Hawaii Supreme Court measures deficiency judgment by reference to fair market value rather than foreclosure price

The Hawai'i Supreme Court held that deficiency judgments should be measured by the difference between the unpaid debt and the property's fair market value rather than by reference to the difference between the unpaid debt and the foreclosure price. HawaiiUSA Federal Credit Union v. Monalim, 2020 WL 2079890 (Haw. 2020). The court cited the Restatement (Third) of Property, Mortgages §8.4 (Am. Law Inst. 1997), and found no language in the state mortgage foreclosure act that might have required a different result. This is the modern approach and has been adopted by statute or judicial decision in the majority of states.

 

The reasoning behind this modern approach is the mortgage statutes have an underlying policy designed to define and protect the legitimate interests of both the borrower and the lender.
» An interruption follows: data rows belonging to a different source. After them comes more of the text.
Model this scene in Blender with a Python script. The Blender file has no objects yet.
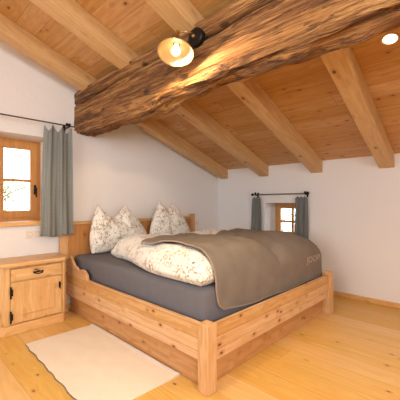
import bpy, bmesh, math, random
from mathutils import Vector, Matrix, noise
random.seed(4)
PI = math.pi
SC = bpy.context.scene
COL = SC.collection

# ------------------------------------------------------------------ helpers
def smooth(a, b, x):
    t = max(0.0, min(1.0, (x-a)/(b-a))); return t*t*(3-2*t)
def lerp(a, b, t): return a+(b-a)*t
def interp(pts, x):
    if x <= pts[0][0]: return pts[0][1]
    for (x0, y0), (x1, y1) in zip(pts, pts[1:]):
        if x <= x1: return lerp(y0, y1, (x-x0)/(x1-x0))
    return pts[-1][1]
def nz(x, y, z): return noise.noise(Vector((x, y, z)))

def box(bm, x0, x1, y0, y1, z0, z1):
    v = [bm.verts.new(p) for p in ((x0,y0,z0),(x1,y0,z0),(x1,y1,z0),(x0,y1,z0),(x0,y0,z1),(x1,y0,z1),(x1,y1,z1),(x0,y1,z1))]
    for f in ((0,3,2,1),(4,5,6,7),(0,1,5,4),(1,2,6,5),(2,3,7,6),(3,0,4,7)): bm.faces.new([v[i] for i in f])
    return bm
def prism(bm, poly, axis, a, b):
    """poly: 2D outline; axis: the axis it is extruded along (0,1,2); the other two axes keep their order"""
    o = [i for i in range(3) if i != axis]
    def mk(p, c):
        q = [0,0,0]; q[o[0]] = p[0]; q[o[1]] = p[1]; q[axis] = c; return bm.verts.new(q)
    A = [mk(p, a) for p in poly]; B = [mk(p, b) for p in poly]; n = len(poly)
    bm.faces.new(A); bm.faces.new(B[::-1])
    for i in range(n): bm.faces.new((A[i], B[i], B[(i+1)%n], A[(i+1)%n]))
    return bm
def tube(bm, pts, r, seg=10, cap=True):
    pts = [Vector(p) for p in pts]; rings = []; ref = None
    for i, p in enumerate(pts):
        d = (pts[min(i+1, len(pts)-1)]-pts[max(i-1, 0)]).normalized()
        if ref is None:
            ref = Vector((0,0,1)) if abs(d.z) < .9 else Vector((1,0,0))
        ref = (ref-d*ref.dot(d)).normalized(); s = d.cross(ref)
        rr = r[i] if isinstance(r, (list, tuple)) else r
        rings.append([bm.verts.new(p+(ref*math.cos(2*PI*k/seg)+s*math.sin(2*PI*k/seg))*rr) for k in range(seg)])
    for a, b in zip(rings, rings[1:]):
        for k in range(seg): bm.faces.new((a[k], a[(k+1)%seg], b[(k+1)%seg], b[k]))
    if cap:
        bm.faces.new(rings[0][::-1]); bm.faces.new(rings[-1])
    return bm
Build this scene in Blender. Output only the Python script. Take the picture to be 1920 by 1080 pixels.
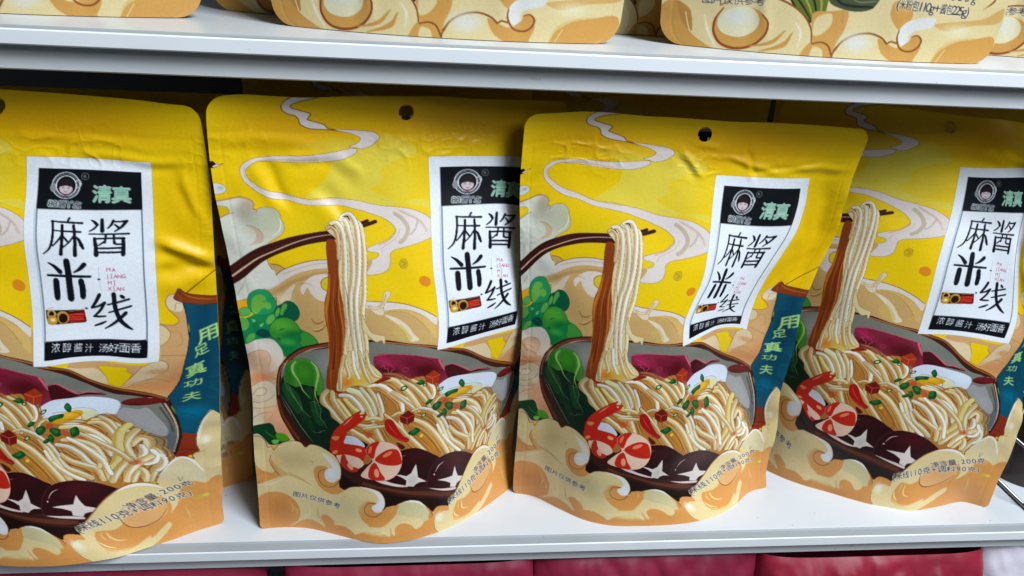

The lender is entitled to get back the loan with interest, as specified in the note, and the mortgage lien on the property is designed solely to ensure the repayment of that debt (along with costs). The borrower is entitled to the equity built up in the property as payments have been made over time; that means that if the property value is higher than the unpaid debt, foreclosure should give the lender the proceeds of the foreclosure sale necessary to pay off the debt while any excess belongs to the borrower. Conversely, if the market value of the property has decreased since the original sale (or grant of the mortgage), then the buyer owes the lender any deficiency between the foreclosure price and the remaining debt, on the assumption that the foreclosure price is near the fair market value of the property. The lender should not be able to buy the property as foreclosure for a pittance, sell it for its fair market value, and still go after the homeowner for the deficiency if there would have been no deficiency had the foreclosure sale price had approximated the property's fair market value. That would give the lender a windfall and subject the borrower to liability that the borrower had not in fact assumed.

 

States may set aside foreclosure sales if the price "shocks the conscience," but in practice, very few courts find foreclosure sale prices to be inadequate even if they are as low as twenty percent of fair market value. Denying deficiency judgments (as California does) or limiting them to the difference between outstanding debt and fair market value are ways of protecting homeowners from having to repay the debt plus a penalty that far exceeds the interest rate contained in the original agreement; it also makes it more likely the homeowner will benefit from the equity built up in the home over time.